** Start **

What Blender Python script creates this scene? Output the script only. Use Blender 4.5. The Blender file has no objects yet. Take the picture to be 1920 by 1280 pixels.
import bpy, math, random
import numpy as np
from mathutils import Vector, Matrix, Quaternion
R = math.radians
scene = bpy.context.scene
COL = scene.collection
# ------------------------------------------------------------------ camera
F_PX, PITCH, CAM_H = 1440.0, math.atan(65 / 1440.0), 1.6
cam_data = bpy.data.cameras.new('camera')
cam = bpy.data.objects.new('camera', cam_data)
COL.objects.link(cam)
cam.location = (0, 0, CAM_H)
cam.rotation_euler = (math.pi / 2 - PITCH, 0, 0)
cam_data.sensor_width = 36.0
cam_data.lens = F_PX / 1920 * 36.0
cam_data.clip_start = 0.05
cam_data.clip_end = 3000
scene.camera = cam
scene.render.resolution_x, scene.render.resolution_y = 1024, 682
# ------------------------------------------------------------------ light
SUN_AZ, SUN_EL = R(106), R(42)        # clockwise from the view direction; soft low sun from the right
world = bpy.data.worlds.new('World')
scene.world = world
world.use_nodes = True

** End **

• [Task brief] Print the whole listing again, exactly.

• [Response below]
What Blender Python script creates this scene? Output the script only. Use Blender 4.5. The Blender file has no objects yet. Take the picture to be 1920 by 1280 pixels.
import bpy, math, random
import numpy as np
from mathutils import Vector, Matrix, Quaternion
R = math.radians
scene = bpy.context.scene
COL = scene.collection
# ------------------------------------------------------------------ camera
F_PX, PITCH, CAM_H = 1440.0, math.atan(65 / 1440.0), 1.6
cam_data = bpy.data.cameras.new('camera')
cam = bpy.data.objects.new('camera', cam_data)
COL.objects.link(cam)
cam.location = (0, 0, CAM_H)
cam.rotation_euler = (math.pi / 2 - PITCH, 0, 0)
cam_data.sensor_width = 36.0
cam_data.lens = F_PX / 1920 * 36.0
cam_data.clip_start = 0.05
cam_data.clip_end = 3000
scene.camera = cam
scene.render.resolution_x, scene.render.resolution_y = 1024, 682
# ------------------------------------------------------------------ light
SUN_AZ, SUN_EL = R(106), R(42)        # clockwise from the view direction; soft low sun from the right
world = bpy.data.worlds.new('World')
scene.world = world
world.use_nodes = True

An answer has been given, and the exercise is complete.